Il giudice tributario ha con tutta chiarezza rigettato tale tesi, in conformita’ alla giurisprudenza di questa Corte, secondo cui, a norma del combinato disposto del D.Lgs. 15 dicembre 1997, n. 446, art. 2, comma 1, periodo 1^, e art. 3, comma 1, lett. c), l’esercizio delle attivita’ di lavoro autonomo di cui al D.P.R. 22 dicembre 1986, n. 917, art. 49, comma 1, (nella versione vigente fino al 31 dicembre 2003) e al D.P.R. 22 dicembre 1986, n. 917, art. 53, comma 1, (nella versione vigente dal 1 gennaio 2004) e’ escluso dall’applicazione dell’imposta soltanto qualora si tratti di attivita’ non autonomamente organizzata e il requisito dell’autonoma organizzazione ricorre quando il contribuente:
a) sia, sotto qualsiasi forma, il responsabile dell’organizzazione, e non sia quindi inserito in strutture organizzative riferibili ad altrui responsabilita’ ed interesse;
b) impieghi beni strumentali eccedenti, secondo l’id quod plerumque accidit, il minimo indispensabile per l’esercizio dell’attivita’ in assenza di organizzazione, oppure si avvalga in modo non occasionale di lavoro altrui. Costituisce onere del contribuente che chieda il rimborso dell’imposta asseritamente non dovuta dare la prova dell’assenza delle predette condizioni (Cass. 3676/07 ed altre).
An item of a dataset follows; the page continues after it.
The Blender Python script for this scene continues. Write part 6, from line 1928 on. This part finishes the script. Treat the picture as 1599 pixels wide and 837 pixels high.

Non risulta nella specie, ne’ viene dedotto dall’Agenzia, che essa contestasse anche l’insussistenza del requisito dell’autonoma organizzazione, cosi’ inteso, cosicche’ deve escludersi la dedotta nullita’”;
che le parti non hanno presentato memorie; che il collegio condivide la proposta del relatore;
che pertanto il ricorso va rigettato, con la condanna della ricorrente al pagamento delle spese, liquidate in Euro 2.200,00, di cui Euro 2.000,00 per onorari, oltre spese generali ed accessori di legge.
P.Q.M.
LA CORTE Rigetta il ricorso e condanna la e ricorrente al pagamento delle spese, liquidate in Euro 2.200,00, di cui Euro 2.000,00 per onorari, oltre spese generali ed accessori di legge.
Cosi’ deciso in Roma, nella Camera di consiglio della Sezione Tributaria, il 2 dicembre 2009.